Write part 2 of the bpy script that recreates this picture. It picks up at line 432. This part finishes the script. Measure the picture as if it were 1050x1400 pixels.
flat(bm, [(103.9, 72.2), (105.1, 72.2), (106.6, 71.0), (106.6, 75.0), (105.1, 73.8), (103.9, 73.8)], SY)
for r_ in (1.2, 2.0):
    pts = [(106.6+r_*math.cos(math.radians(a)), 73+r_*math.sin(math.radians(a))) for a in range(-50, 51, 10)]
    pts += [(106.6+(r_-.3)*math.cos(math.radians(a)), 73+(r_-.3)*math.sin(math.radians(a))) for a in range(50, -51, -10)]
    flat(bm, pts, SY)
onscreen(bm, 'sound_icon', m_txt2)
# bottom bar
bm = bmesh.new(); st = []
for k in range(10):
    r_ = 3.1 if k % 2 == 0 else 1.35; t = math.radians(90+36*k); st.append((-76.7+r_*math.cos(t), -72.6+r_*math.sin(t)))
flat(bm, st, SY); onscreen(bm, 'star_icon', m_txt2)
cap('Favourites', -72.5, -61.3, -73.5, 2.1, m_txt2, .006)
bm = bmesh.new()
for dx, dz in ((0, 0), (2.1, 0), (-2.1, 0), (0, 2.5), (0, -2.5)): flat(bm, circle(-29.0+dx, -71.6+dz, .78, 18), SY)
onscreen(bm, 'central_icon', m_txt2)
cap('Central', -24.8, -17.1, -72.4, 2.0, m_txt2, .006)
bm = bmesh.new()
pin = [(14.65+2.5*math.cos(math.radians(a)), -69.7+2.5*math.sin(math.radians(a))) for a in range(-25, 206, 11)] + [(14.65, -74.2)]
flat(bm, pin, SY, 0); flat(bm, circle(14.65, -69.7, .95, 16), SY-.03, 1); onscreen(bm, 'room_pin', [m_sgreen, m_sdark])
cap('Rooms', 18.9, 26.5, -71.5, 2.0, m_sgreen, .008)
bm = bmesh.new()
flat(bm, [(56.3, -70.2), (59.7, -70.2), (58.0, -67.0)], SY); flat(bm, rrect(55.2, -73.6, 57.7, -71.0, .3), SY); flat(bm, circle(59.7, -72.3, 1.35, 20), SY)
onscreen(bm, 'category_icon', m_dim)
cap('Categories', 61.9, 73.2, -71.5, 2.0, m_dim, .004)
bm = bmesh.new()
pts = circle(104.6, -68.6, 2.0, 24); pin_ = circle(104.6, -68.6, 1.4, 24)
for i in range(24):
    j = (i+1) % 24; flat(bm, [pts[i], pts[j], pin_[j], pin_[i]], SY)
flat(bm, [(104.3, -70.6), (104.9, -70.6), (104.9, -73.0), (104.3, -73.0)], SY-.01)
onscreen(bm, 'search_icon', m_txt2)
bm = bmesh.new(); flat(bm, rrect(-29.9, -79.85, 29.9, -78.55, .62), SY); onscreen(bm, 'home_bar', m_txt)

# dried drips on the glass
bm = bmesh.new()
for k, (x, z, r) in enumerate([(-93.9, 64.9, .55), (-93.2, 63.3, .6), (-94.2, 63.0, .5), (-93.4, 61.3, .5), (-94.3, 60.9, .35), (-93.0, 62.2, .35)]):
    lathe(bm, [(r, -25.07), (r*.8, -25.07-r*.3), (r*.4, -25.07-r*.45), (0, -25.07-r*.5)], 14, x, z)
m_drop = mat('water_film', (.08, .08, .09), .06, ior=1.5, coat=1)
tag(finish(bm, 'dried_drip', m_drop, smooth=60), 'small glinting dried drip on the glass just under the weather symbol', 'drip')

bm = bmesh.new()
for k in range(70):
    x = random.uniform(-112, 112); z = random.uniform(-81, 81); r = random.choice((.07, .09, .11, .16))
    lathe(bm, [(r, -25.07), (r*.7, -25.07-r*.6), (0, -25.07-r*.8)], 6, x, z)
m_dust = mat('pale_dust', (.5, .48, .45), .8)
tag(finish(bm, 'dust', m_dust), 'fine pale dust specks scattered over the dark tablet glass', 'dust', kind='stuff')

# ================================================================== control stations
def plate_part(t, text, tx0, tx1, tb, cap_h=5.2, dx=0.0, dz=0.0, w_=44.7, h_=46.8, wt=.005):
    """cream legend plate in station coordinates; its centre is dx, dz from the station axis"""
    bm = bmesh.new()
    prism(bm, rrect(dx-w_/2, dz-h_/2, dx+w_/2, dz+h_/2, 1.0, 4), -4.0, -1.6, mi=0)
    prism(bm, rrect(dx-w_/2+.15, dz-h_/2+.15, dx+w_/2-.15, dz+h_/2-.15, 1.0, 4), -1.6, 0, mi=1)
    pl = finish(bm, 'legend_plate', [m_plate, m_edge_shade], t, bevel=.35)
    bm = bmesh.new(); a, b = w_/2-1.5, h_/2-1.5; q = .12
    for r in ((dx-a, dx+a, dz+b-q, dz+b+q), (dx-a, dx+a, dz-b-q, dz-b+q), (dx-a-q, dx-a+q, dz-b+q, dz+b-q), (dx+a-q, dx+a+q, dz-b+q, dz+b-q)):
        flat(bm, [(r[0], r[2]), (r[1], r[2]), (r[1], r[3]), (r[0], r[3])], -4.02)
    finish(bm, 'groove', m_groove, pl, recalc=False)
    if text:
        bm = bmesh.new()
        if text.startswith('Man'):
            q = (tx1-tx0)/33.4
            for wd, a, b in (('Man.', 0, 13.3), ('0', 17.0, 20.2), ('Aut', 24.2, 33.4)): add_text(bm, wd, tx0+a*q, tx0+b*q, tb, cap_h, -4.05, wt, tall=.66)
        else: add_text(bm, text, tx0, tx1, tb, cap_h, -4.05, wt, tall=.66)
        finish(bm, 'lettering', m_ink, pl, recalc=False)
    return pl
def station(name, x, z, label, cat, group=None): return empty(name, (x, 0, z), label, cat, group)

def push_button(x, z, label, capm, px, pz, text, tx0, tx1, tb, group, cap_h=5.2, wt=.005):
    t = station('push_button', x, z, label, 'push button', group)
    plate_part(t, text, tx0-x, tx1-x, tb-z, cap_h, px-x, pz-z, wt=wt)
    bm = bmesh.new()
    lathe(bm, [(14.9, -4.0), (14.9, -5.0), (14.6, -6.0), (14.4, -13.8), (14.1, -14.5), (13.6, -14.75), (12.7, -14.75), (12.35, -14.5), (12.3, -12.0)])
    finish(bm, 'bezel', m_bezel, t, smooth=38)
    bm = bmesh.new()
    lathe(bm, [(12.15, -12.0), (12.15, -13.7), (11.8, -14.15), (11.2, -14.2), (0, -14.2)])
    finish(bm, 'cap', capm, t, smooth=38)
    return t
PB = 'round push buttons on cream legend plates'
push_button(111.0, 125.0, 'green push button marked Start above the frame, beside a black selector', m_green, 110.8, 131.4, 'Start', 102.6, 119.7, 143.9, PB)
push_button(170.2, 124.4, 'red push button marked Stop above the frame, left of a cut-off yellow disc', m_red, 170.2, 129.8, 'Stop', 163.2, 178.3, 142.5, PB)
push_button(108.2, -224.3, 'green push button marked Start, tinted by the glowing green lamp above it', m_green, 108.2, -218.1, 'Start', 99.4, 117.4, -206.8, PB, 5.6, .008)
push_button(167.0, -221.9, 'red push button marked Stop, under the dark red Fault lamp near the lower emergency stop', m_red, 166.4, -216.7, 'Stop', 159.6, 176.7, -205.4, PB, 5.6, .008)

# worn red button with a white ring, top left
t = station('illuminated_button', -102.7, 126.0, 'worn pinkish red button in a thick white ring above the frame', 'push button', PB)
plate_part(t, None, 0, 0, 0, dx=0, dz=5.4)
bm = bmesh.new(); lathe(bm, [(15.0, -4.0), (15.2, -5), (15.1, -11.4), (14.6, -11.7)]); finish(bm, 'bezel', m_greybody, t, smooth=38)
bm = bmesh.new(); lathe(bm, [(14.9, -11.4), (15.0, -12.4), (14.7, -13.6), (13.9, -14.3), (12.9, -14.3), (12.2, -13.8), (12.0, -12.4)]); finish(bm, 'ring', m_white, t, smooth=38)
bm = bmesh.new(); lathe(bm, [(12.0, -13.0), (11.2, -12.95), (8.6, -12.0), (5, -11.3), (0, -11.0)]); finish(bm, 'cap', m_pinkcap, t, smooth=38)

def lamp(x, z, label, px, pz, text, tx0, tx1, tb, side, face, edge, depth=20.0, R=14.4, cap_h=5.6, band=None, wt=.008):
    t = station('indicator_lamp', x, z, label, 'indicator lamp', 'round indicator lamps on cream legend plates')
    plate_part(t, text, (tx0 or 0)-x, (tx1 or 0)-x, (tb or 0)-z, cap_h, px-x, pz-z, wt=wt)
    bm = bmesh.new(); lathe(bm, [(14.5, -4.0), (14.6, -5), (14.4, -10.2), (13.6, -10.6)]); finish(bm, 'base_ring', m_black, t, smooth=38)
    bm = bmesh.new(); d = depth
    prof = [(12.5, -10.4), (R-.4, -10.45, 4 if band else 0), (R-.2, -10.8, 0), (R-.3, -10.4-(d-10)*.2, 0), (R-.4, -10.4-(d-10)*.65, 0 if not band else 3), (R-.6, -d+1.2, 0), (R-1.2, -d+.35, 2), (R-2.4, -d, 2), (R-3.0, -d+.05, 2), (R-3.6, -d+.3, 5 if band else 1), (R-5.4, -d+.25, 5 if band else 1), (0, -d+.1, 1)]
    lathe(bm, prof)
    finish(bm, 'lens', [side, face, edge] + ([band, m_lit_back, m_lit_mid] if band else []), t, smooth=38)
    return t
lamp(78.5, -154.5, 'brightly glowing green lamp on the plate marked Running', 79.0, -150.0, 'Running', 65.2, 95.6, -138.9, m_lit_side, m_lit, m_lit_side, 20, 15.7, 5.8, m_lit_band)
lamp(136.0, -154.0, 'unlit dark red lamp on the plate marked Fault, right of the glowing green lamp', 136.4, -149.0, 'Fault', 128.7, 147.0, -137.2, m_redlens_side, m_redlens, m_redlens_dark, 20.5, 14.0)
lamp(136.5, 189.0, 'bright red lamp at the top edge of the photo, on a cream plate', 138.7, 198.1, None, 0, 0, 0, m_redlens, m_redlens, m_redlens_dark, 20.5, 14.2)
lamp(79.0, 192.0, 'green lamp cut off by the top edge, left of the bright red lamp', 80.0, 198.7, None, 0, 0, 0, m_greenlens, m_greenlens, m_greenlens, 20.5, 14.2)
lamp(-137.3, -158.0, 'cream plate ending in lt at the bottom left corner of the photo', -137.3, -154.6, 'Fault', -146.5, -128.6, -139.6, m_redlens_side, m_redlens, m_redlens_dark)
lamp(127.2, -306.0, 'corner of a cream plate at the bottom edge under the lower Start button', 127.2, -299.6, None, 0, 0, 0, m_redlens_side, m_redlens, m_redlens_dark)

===

* WHAT IS EXPECTED:
Take the lines above from the first through the one containing "onscreen(bm, 'home_bar', m_txt)" and reproduce them exactly; include nothing else.

* WORKED SOLUTION:
Write part 2 of the bpy script that recreates this picture. It picks up at line 432. This part finishes the script. Measure the picture as if it were 1050x1400 pixels.
flat(bm, [(103.9, 72.2), (105.1, 72.2), (106.6, 71.0), (106.6, 75.0), (105.1, 73.8), (103.9, 73.8)], SY)
for r_ in (1.2, 2.0):
    pts = [(106.6+r_*math.cos(math.radians(a)), 73+r_*math.sin(math.radians(a))) for a in range(-50, 51, 10)]
    pts += [(106.6+(r_-.3)*math.cos(math.radians(a)), 73+(r_-.3)*math.sin(math.radians(a))) for a in range(50, -51, -10)]
    flat(bm, pts, SY)
onscreen(bm, 'sound_icon', m_txt2)
# bottom bar
bm = bmesh.new(); st = []
for k in range(10):
    r_ = 3.1 if k % 2 == 0 else 1.35; t = math.radians(90+36*k); st.append((-76.7+r_*math.cos(t), -72.6+r_*math.sin(t)))
flat(bm, st, SY); onscreen(bm, 'star_icon', m_txt2)
cap('Favourites', -72.5, -61.3, -73.5, 2.1, m_txt2, .006)
bm = bmesh.new()
for dx, dz in ((0, 0), (2.1, 0), (-2.1, 0), (0, 2.5), (0, -2.5)): flat(bm, circle(-29.0+dx, -71.6+dz, .78, 18), SY)
onscreen(bm, 'central_icon', m_txt2)
cap('Central', -24.8, -17.1, -72.4, 2.0, m_txt2, .006)
bm = bmesh.new()
pin = [(14.65+2.5*math.cos(math.radians(a)), -69.7+2.5*math.sin(math.radians(a))) for a in range(-25, 206, 11)] + [(14.65, -74.2)]
flat(bm, pin, SY, 0); flat(bm, circle(14.65, -69.7, .95, 16), SY-.03, 1); onscreen(bm, 'room_pin', [m_sgreen, m_sdark])
cap('Rooms', 18.9, 26.5, -71.5, 2.0, m_sgreen, .008)
bm = bmesh.new()
flat(bm, [(56.3, -70.2), (59.7, -70.2), (58.0, -67.0)], SY); flat(bm, rrect(55.2, -73.6, 57.7, -71.0, .3), SY); flat(bm, circle(59.7, -72.3, 1.35, 20), SY)
onscreen(bm, 'category_icon', m_dim)
cap('Categories', 61.9, 73.2, -71.5, 2.0, m_dim, .004)
bm = bmesh.new()
pts = circle(104.6, -68.6, 2.0, 24); pin_ = circle(104.6, -68.6, 1.4, 24)
for i in range(24):
    j = (i+1) % 24; flat(bm, [pts[i], pts[j], pin_[j], pin_[i]], SY)
flat(bm, [(104.3, -70.6), (104.9, -70.6), (104.9, -73.0), (104.3, -73.0)], SY-.01)
onscreen(bm, 'search_icon', m_txt2)
bm = bmesh.new(); flat(bm, rrect(-29.9, -79.85, 29.9, -78.55, .62), SY); onscreen(bm, 'home_bar', m_txt)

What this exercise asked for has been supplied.